> _What is needed_: Write the material out again in full, word for word. Do not include the pictures.

··· Supplied data ···

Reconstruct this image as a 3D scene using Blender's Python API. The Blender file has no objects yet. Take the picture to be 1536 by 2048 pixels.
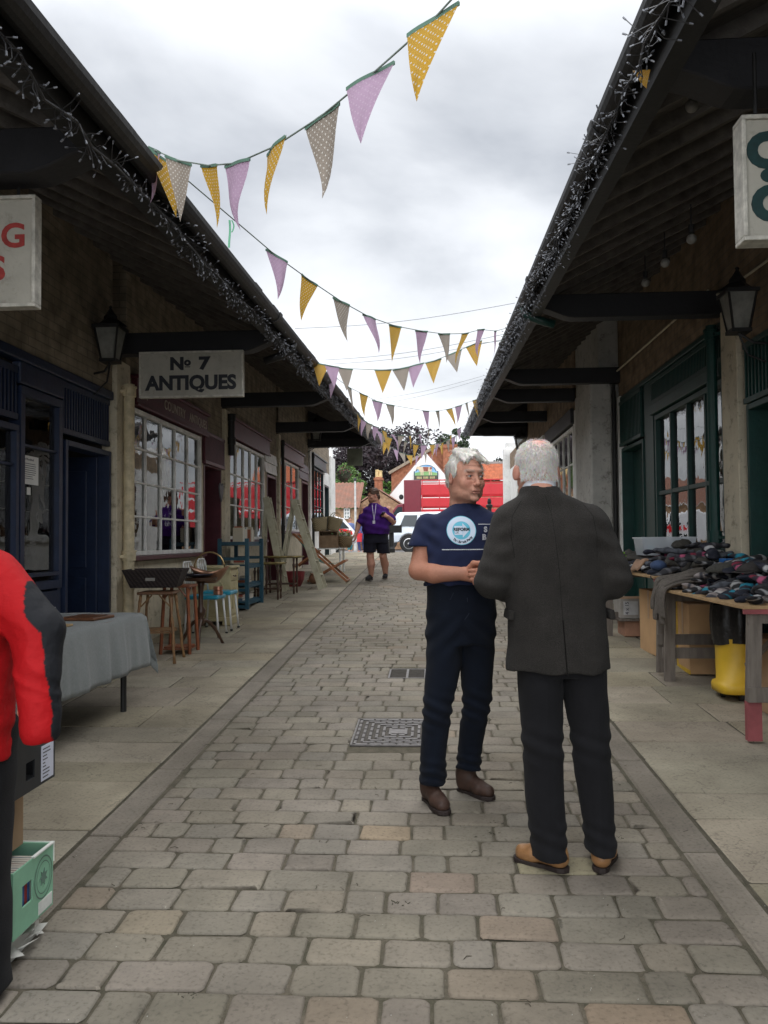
import bpy, bmesh, math, random
import numpy as np
from mathutils import Vector, Matrix, Euler
from mathutils.bvhtree import BVHTree
SC = bpy.context.scene
COL = SC.collection
R = math.radians
S = 0.0424          # the lane climbs away from the viewer
# ------------------------------------------------------------------ camera
FPX, CU, CV = 1650.0, 768.0, 1024.0
CAM = Vector((0, 0, 1.49)); YAW = R(3.36); PIT = R(2.0); ROLL = R(0.5)
_f = Vector((-math.sin(YAW)*math.cos(PIT), math.cos(YAW)*math.cos(PIT), math.sin(PIT)))
_r = Vector((math.cos(YAW), math.sin(YAW), 0)); _u = _r.cross(_f)
_r2 = _r*math.cos(ROLL) - _u*math.sin(ROLL); _u2 = _u*math.cos(ROLL) + _r*math.sin(ROLL)
cd = bpy.data.cameras.new('camera'); cam = bpy.data.objects.new('camera', cd); COL.objects.link(cam)
cd.sensor_fit = 'VERTICAL'; cd.sensor_height = 36; cd.lens = FPX/2048*36
cd.clip_start = 0.05; cd.clip_end = 2000
M = Matrix((_r2, _u2, -_f)).transposed().to_4x4(); M.translation = CAM
cam.matrix_world = M
SC.camera = cam
# ------------------------------------------------------------------ sky and light (overcast)
SUN_EL, SUN_RZ = R(66), R(-8)
w = bpy.data.worlds.new("World"); SC.world = w; w.use_nodes = True
nt = w.node_tree; N = nt.nodes; L = nt.links
for n in list(N): N.remove(n)
out = N.new('ShaderNodeOutputWorld'); bg = N.new('ShaderNodeBackground'); L.new(bg.outputs[0], out.inputs[0])
sky = N.new('ShaderNodeTexSky'); sky.sky_type = 'NISHITA'; sky.sun_disc = False
sky.sun_elevation = SUN_EL; sky.sun_rotation = SUN_RZ
tc = N.new('ShaderNodeTexCoord')
sep = N.new('ShaderNodeSeparateXYZ'); L.new(tc.outputs['Generated'], sep.inputs[0])
mz = N.new('ShaderNodeMath'); mz.operation = 'MAXIMUM'; mz.inputs[1].default_value = 0.0; L.new(sep.outputs[2], mz.inputs[0])
az = N.new('ShaderNodeMath'); az.operation = 'ADD'; az.inputs[1].default_value = 0.22; L.new(mz.outputs[0], az.inputs[0])
dx = N.new('ShaderNodeMath'); dx.operation = 'DIVIDE'; L.new(sep.outputs[0], dx.inputs[0]); L.new(az.outputs[0], dx.inputs[1])
dy = N.new('ShaderNodeMath'); dy.operation = 'DIVIDE'; L.new(sep.outputs[1], dy.inputs[0]); L.new(az.outputs[0], dy.inputs[1])
cb = N.new('ShaderNodeCombineXYZ'); L.new(dx.outputs[0], cb.inputs[0]); L.new(dy.outputs[0], cb.inputs[1]); cb.inputs[2].default_value = 5.1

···

> _Solution to the exercise_:
Reconstruct this image as a 3D scene using Blender's Python API. The Blender file has no objects yet. Take the picture to be 1536 by 2048 pixels.
import bpy, bmesh, math, random
import numpy as np
from mathutils import Vector, Matrix, Euler
from mathutils.bvhtree import BVHTree
SC = bpy.context.scene
COL = SC.collection
R = math.radians
S = 0.0424          # the lane climbs away from the viewer
# ------------------------------------------------------------------ camera
FPX, CU, CV = 1650.0, 768.0, 1024.0
CAM = Vector((0, 0, 1.49)); YAW = R(3.36); PIT = R(2.0); ROLL = R(0.5)
_f = Vector((-math.sin(YAW)*math.cos(PIT), math.cos(YAW)*math.cos(PIT), math.sin(PIT)))
_r = Vector((math.cos(YAW), math.sin(YAW), 0)); _u = _r.cross(_f)
_r2 = _r*math.cos(ROLL) - _u*math.sin(ROLL); _u2 = _u*math.cos(ROLL) + _r*math.sin(ROLL)
cd = bpy.data.cameras.new('camera'); cam = bpy.data.objects.new('camera', cd); COL.objects.link(cam)
cd.sensor_fit = 'VERTICAL'; cd.sensor_height = 36; cd.lens = FPX/2048*36
cd.clip_start = 0.05; cd.clip_end = 2000
M = Matrix((_r2, _u2, -_f)).transposed().to_4x4(); M.translation = CAM
cam.matrix_world = M
SC.camera = cam
# ------------------------------------------------------------------ sky and light (overcast)
SUN_EL, SUN_RZ = R(66), R(-8)
w = bpy.data.worlds.new("World"); SC.world = w; w.use_nodes = True
nt = w.node_tree; N = nt.nodes; L = nt.links
for n in list(N): N.remove(n)
out = N.new('ShaderNodeOutputWorld'); bg = N.new('ShaderNodeBackground'); L.new(bg.outputs[0], out.inputs[0])
sky = N.new('ShaderNodeTexSky'); sky.sky_type = 'NISHITA'; sky.sun_disc = False
sky.sun_elevation = SUN_EL; sky.sun_rotation = SUN_RZ
tc = N.new('ShaderNodeTexCoord')
sep = N.new('ShaderNodeSeparateXYZ'); L.new(tc.outputs['Generated'], sep.inputs[0])
mz = N.new('ShaderNodeMath'); mz.operation = 'MAXIMUM'; mz.inputs[1].default_value = 0.0; L.new(sep.outputs[2], mz.inputs[0])
az = N.new('ShaderNodeMath'); az.operation = 'ADD'; az.inputs[1].default_value = 0.22; L.new(mz.outputs[0], az.inputs[0])
dx = N.new('ShaderNodeMath'); dx.operation = 'DIVIDE'; L.new(sep.outputs[0], dx.inputs[0]); L.new(az.outputs[0], dx.inputs[1])
dy = N.new('ShaderNodeMath'); dy.operation = 'DIVIDE'; L.new(sep.outputs[1], dy.inputs[0]); L.new(az.outputs[0], dy.inputs[1])
cb = N.new('ShaderNodeCombineXYZ'); L.new(dx.outputs[0], cb.inputs[0]); L.new(dy.outputs[0], cb.inputs[1]); cb.inputs[2].default_value = 5.1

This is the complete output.